* **REQUIREMENT**: Leave the pictures out and retype the lines from the beginning through the line with "R = math.radians", both ends included.

* **STORED DATA**:
■ ■ ■ ■

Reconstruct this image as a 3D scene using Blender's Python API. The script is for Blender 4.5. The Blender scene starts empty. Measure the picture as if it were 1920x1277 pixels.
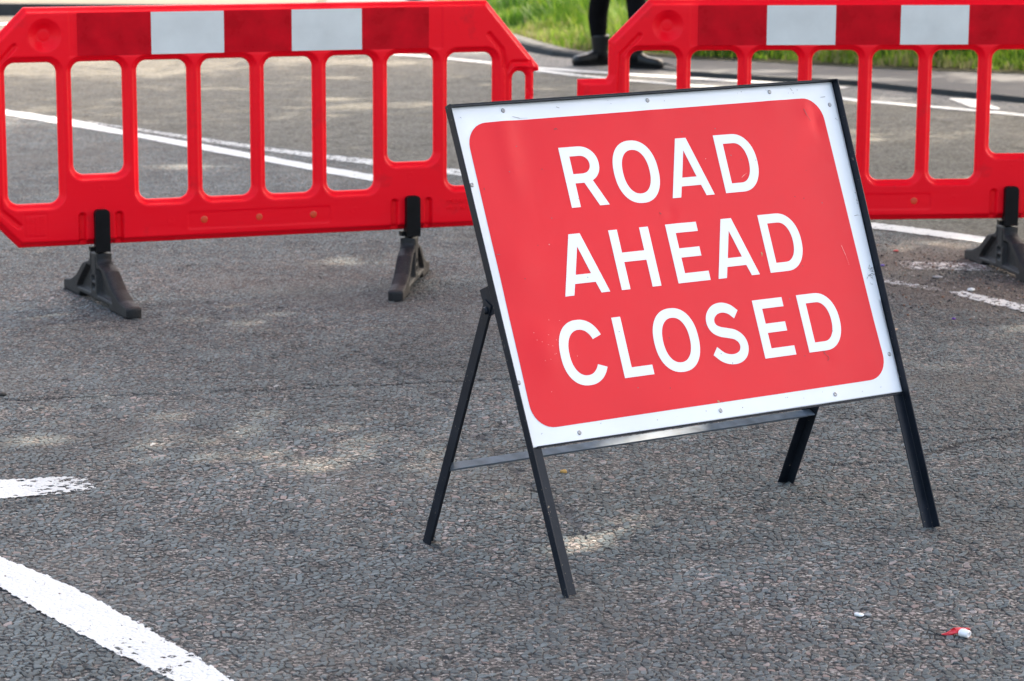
import bpy, math, random
import numpy as np
from mathutils import Vector, Matrix
from mathutils.geometry import tessellate_polygon
random.seed(7); rng = np.random.default_rng(7)
S = bpy.context.scene
COL = S.collection
R = math.radians

# ---------------------------------------------------------------- helpers
def mesh_np(name, verts, faces, mats=(), parent=None, smooth=False, fmat=None):
    me = bpy.data.meshes.new(name)
    verts = np.asarray(verts, dtype=np.float32); faces = np.asarray(faces, dtype=np.int32)
    me.vertices.add(len(verts)); me.vertices.foreach_set('co', verts.ravel())
    n = faces.shape[1]
    me.loops.add(faces.size); me.loops.foreach_set('vertex_index', faces.ravel())
    me.polygons.add(len(faces))
    me.polygons.foreach_set('loop_start', np.arange(0, faces.size, n, dtype=np.int32))
    me.polygons.foreach_set('loop_total', np.full(len(faces), n, dtype=np.int32))
    if smooth: me.polygons.foreach_set('use_smooth', np.ones(len(faces), dtype=bool))
    if fmat is not None: me.polygons.foreach_set('material_index', np.asarray(fmat, dtype=np.int32))
    me.update(calc_edges=True); me.validate()
    for m in (mats if isinstance(mats, (list, tuple)) else [mats]): me.materials.append(m)
    o = bpy.data.objects.new(name, me); COL.objects.link(o); o.parent = parent
    return o

class MB:
    def __init__(s): s.v = []; s.f = []; s.m = []
    def add(s, vs, fs, mi=0):
        b = len(s.v); s.v += [tuple(v) for v in vs]; s.f += [tuple(b+i for i in f) for f in fs]; s.m += [mi]*len(fs)
    def prism(s, A, B, e1, e2, poly, mi=0):
        A, B, e1, e2 = Vector(A), Vector(B), Vector(e1), Vector(e2); n = len(poly)
        vs = [A+e1*p+e2*q for p, q in poly]+[B+e1*p+e2*q for p, q in poly]
        fs = [(i, (i+1) % n, n+(i+1) % n, n+i) for i in range(n)]
        for off, flip in ((0, True), (n, False)):
            for t in tessellate_polygon([[Vector((p, q, 0)) for p, q in poly]]):
                fs.append(tuple(off+i for i in (t[::-1] if flip else t)))
        s.add(vs, fs, mi)
    def box(s, c, x, y, z, ax=None, mi=0):
        X, Y, Z = ax or (Vector((1, 0, 0)), Vector((0, 1, 0)), Vector((0, 0, 1))); c = Vector(c)
        s.prism(c-Z*z/2, c+Z*z/2, X, Y, [(-x/2, -y/2), (x/2, -y/2), (x/2, y/2), (-x/2, y/2)], mi)
    def lathe(s, c, axis, prof, n=16, mi=0):
        axis = Vector(axis).normalized(); a = axis.orthogonal().normalized(); b = axis.cross(a); c = Vector(c)
        vs = []; fs = []
        for r, h in prof:
            for k in range(n):
                t = 2*math.pi*k/n; vs.append(c+axis*h+(a*math.cos(t)+b*math.sin(t))*r)
        for i in range(len(prof)-1):
            for k in range(n): fs.append((i*n+k, i*n+(k+1) % n, (i+1)*n+(k+1) % n, (i+1)*n+k))
        fs.append(tuple(range(n))[::-1]); fs.append(tuple((len(prof)-1)*n+k for k in range(n)))
        s.add(vs, fs, mi)
    def build(s, name, mats, parent=None, smooth=False, bevel=0, seg=2, recalc=True):
        me = bpy.data.meshes.new(name); me.from_pydata([tuple(v) for v in s.v], [], s.f)
        for m in (mats if isinstance(mats, (list, tuple)) else [mats]): me.materials.append(m)
        me.polygons.foreach_set('material_index', s.m)
        if recalc:
            import bmesh
            bm = bmesh.new(); bm.from_mesh(me); bmesh.ops.recalc_face_normals(bm, faces=bm.faces); bm.to_mesh(me); bm.free()
        if smooth: me.polygons.foreach_set('use_smooth', [True]*len(me.polygons))
        me.update(); o = bpy.data.objects.new(name, me); COL.objects.link(o); o.parent = parent
        if bevel:
            b = o.modifiers.new('b', 'BEVEL'); b.width = bevel; b.segments = seg; b.limit_method = 'ANGLE'; b.harden_normals = False
        return o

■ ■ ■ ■

* **WRITTEN ANSWER**:
Reconstruct this image as a 3D scene using Blender's Python API. The script is for Blender 4.5. The Blender scene starts empty. Measure the picture as if it were 1920x1277 pixels.
import bpy, math, random
import numpy as np
from mathutils import Vector, Matrix
from mathutils.geometry import tessellate_polygon
random.seed(7); rng = np.random.default_rng(7)
S = bpy.context.scene
COL = S.collection
R = math.radians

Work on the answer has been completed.